§ **Stored entries**
★ ★ ★ ★ ★
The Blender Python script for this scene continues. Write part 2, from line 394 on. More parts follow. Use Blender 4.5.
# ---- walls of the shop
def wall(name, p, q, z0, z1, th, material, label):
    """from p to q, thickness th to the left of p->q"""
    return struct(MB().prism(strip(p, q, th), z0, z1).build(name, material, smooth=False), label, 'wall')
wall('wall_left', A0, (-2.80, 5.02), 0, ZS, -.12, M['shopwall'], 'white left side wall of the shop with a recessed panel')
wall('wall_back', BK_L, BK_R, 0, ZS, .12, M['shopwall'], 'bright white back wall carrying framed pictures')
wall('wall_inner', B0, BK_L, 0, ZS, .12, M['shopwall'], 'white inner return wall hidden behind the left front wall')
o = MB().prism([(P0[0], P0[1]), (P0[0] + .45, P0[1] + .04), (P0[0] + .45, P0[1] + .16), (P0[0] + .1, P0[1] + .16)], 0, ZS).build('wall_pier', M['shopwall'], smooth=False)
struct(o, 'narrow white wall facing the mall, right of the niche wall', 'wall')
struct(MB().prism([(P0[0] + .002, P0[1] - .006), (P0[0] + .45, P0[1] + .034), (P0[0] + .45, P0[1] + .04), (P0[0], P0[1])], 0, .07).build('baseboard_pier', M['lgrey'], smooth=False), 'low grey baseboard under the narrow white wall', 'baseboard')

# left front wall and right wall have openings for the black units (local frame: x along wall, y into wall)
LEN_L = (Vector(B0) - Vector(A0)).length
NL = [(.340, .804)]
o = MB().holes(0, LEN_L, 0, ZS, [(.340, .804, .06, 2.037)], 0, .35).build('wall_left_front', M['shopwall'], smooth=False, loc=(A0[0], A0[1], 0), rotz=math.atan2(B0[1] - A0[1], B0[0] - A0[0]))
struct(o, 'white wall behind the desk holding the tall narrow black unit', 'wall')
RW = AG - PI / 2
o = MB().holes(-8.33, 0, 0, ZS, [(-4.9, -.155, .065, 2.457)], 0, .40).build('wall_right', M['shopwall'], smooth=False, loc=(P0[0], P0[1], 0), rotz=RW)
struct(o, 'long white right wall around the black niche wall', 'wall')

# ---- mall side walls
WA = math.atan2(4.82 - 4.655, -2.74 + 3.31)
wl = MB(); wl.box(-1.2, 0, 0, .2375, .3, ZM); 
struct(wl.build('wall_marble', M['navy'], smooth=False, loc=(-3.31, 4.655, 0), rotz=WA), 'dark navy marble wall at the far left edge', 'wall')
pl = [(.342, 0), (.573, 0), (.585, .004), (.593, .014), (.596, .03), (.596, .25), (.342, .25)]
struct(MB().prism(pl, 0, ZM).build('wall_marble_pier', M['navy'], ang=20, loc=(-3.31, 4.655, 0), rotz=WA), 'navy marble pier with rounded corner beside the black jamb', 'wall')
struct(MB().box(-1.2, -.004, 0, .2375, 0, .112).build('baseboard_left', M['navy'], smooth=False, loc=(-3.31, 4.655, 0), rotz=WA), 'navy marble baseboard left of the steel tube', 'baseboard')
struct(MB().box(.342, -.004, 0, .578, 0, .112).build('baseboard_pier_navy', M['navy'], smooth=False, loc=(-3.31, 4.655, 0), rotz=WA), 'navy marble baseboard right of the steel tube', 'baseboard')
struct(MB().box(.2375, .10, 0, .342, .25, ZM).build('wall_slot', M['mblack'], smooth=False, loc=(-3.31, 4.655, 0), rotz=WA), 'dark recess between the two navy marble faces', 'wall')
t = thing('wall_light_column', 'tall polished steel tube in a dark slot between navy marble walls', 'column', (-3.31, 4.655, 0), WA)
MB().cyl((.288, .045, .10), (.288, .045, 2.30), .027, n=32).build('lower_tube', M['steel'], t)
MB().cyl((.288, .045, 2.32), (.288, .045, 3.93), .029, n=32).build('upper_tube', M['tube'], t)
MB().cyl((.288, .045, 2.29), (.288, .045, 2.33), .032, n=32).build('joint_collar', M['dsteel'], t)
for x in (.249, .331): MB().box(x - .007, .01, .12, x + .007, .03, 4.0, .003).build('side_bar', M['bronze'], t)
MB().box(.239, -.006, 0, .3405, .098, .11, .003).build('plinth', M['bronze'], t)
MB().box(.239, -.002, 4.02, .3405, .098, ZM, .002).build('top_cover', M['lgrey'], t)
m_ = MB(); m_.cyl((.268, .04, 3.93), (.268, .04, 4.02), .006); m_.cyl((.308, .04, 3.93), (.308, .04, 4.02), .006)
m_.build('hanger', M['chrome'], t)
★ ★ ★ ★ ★
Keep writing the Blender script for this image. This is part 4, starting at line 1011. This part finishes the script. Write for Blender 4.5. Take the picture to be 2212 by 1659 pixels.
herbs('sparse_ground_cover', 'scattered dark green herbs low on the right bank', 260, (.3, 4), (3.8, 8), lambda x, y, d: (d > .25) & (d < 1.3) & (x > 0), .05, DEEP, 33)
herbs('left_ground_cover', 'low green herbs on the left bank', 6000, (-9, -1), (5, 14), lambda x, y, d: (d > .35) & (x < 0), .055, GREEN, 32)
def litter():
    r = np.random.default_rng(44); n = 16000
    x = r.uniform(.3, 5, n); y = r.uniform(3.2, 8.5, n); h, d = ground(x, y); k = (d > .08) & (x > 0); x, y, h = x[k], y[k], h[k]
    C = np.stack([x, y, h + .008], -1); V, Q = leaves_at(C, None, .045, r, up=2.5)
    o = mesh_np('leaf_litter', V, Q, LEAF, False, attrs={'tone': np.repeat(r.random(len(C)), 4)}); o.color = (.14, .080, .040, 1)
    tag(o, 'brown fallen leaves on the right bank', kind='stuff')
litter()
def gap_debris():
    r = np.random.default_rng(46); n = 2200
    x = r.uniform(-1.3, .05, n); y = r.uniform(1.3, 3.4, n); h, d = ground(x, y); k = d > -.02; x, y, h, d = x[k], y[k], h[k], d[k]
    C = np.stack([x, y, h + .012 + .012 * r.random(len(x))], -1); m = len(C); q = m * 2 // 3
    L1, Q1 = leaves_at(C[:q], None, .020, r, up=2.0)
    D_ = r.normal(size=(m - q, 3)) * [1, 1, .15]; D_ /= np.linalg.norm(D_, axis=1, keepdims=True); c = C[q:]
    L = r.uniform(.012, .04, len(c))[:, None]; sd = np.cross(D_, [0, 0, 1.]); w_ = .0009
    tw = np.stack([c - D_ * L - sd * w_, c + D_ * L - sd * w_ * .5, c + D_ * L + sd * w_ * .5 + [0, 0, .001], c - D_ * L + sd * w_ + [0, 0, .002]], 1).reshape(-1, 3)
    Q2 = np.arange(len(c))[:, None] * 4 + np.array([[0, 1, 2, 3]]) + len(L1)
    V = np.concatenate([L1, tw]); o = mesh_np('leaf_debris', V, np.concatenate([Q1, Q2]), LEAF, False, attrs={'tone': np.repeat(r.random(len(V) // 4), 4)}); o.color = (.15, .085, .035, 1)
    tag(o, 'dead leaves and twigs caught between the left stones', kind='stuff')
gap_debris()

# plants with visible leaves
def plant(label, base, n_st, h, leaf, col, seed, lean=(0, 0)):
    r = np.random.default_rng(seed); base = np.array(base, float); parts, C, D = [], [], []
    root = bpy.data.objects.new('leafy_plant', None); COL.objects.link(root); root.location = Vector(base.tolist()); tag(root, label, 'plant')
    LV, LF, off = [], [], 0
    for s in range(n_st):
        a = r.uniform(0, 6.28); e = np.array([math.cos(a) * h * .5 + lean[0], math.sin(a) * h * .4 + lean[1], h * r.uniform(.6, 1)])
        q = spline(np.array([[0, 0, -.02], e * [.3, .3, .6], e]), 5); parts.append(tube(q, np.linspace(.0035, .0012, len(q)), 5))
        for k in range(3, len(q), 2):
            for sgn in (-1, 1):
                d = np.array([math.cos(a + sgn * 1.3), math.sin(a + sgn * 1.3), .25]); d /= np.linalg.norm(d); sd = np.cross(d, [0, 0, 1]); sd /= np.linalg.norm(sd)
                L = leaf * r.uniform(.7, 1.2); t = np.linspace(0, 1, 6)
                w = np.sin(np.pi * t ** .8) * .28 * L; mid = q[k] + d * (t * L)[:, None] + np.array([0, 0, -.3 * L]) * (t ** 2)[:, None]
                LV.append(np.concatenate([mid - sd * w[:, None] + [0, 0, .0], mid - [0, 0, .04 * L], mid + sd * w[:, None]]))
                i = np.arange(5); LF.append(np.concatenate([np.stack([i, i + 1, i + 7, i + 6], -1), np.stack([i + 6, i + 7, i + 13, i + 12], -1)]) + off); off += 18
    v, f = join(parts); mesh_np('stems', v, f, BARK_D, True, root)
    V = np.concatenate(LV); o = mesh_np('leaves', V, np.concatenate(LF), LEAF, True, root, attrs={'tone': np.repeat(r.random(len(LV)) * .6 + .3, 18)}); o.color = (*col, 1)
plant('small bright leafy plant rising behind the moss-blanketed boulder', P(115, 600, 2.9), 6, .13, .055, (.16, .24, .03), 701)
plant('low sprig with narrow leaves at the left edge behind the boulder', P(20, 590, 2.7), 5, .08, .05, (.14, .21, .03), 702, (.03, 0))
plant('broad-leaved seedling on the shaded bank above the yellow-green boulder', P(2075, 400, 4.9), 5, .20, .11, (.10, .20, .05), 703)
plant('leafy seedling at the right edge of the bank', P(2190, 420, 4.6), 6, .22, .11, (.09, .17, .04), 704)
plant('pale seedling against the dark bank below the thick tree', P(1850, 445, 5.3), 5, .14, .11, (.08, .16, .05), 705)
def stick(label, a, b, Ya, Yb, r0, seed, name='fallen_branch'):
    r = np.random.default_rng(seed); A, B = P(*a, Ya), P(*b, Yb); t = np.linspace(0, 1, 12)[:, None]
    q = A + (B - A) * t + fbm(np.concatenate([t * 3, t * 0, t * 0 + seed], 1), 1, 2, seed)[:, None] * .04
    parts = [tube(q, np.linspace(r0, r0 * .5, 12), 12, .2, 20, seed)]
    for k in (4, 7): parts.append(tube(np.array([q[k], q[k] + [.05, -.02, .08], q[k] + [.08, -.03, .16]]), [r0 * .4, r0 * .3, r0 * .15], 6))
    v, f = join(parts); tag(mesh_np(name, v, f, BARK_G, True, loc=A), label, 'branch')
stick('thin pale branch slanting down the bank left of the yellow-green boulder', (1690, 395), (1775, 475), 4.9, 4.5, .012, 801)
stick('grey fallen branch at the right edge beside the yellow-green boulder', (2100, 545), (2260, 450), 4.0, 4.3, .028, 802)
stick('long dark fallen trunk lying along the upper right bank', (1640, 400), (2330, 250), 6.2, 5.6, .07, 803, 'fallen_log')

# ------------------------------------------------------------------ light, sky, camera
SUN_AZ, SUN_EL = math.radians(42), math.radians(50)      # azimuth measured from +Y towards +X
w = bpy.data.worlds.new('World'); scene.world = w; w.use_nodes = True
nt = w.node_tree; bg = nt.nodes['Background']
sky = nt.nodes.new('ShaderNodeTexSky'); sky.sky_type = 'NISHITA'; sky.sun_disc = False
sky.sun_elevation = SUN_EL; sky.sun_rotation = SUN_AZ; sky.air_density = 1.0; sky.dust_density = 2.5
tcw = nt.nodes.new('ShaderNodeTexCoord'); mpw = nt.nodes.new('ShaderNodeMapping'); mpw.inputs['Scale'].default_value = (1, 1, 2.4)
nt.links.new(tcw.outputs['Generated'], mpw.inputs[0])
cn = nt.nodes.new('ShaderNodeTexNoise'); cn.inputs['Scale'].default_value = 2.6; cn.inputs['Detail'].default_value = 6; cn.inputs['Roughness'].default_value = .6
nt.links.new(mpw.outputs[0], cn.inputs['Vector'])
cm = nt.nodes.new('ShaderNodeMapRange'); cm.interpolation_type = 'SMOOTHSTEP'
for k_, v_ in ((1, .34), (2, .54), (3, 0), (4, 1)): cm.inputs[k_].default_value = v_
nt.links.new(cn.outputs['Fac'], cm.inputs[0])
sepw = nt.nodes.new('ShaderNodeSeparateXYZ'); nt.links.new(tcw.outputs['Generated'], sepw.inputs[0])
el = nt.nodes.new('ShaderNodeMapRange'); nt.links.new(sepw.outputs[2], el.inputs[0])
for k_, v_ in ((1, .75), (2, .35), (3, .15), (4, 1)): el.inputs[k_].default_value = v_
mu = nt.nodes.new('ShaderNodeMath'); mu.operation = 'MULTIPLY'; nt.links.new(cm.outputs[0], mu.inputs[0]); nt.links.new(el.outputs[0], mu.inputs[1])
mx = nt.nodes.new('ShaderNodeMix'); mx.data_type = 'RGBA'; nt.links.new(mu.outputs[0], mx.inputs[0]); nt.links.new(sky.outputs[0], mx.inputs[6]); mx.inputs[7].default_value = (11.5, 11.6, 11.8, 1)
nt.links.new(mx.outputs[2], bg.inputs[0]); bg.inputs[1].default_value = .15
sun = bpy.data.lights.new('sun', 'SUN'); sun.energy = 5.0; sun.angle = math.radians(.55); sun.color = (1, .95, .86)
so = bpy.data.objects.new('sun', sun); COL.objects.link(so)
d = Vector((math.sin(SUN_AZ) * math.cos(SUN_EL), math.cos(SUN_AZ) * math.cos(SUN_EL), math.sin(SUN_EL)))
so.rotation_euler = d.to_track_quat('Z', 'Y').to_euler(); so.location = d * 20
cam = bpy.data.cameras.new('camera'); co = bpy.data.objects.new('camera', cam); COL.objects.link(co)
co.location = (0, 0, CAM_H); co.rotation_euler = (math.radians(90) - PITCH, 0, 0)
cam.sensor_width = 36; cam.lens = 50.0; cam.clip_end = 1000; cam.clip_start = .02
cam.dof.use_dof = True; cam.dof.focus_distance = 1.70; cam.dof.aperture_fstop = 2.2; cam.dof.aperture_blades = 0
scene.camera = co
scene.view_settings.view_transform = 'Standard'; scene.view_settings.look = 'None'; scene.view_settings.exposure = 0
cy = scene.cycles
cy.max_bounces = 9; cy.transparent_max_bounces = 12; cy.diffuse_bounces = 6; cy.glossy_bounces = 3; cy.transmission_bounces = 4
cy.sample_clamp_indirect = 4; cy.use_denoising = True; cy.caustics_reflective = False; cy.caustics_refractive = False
★ ★ ★ ★ ★
Copy out all lines above that include the string "Write".

The Blender Python script for this scene continues. Write part 2, from line 394 on. More parts follow. Use Blender 4.5.
Keep writing the Blender script for this image. This is part 4, starting at line 1011. This part finishes the script. Write for Blender 4.5. Take the picture to be 2212 by 1659 pixels.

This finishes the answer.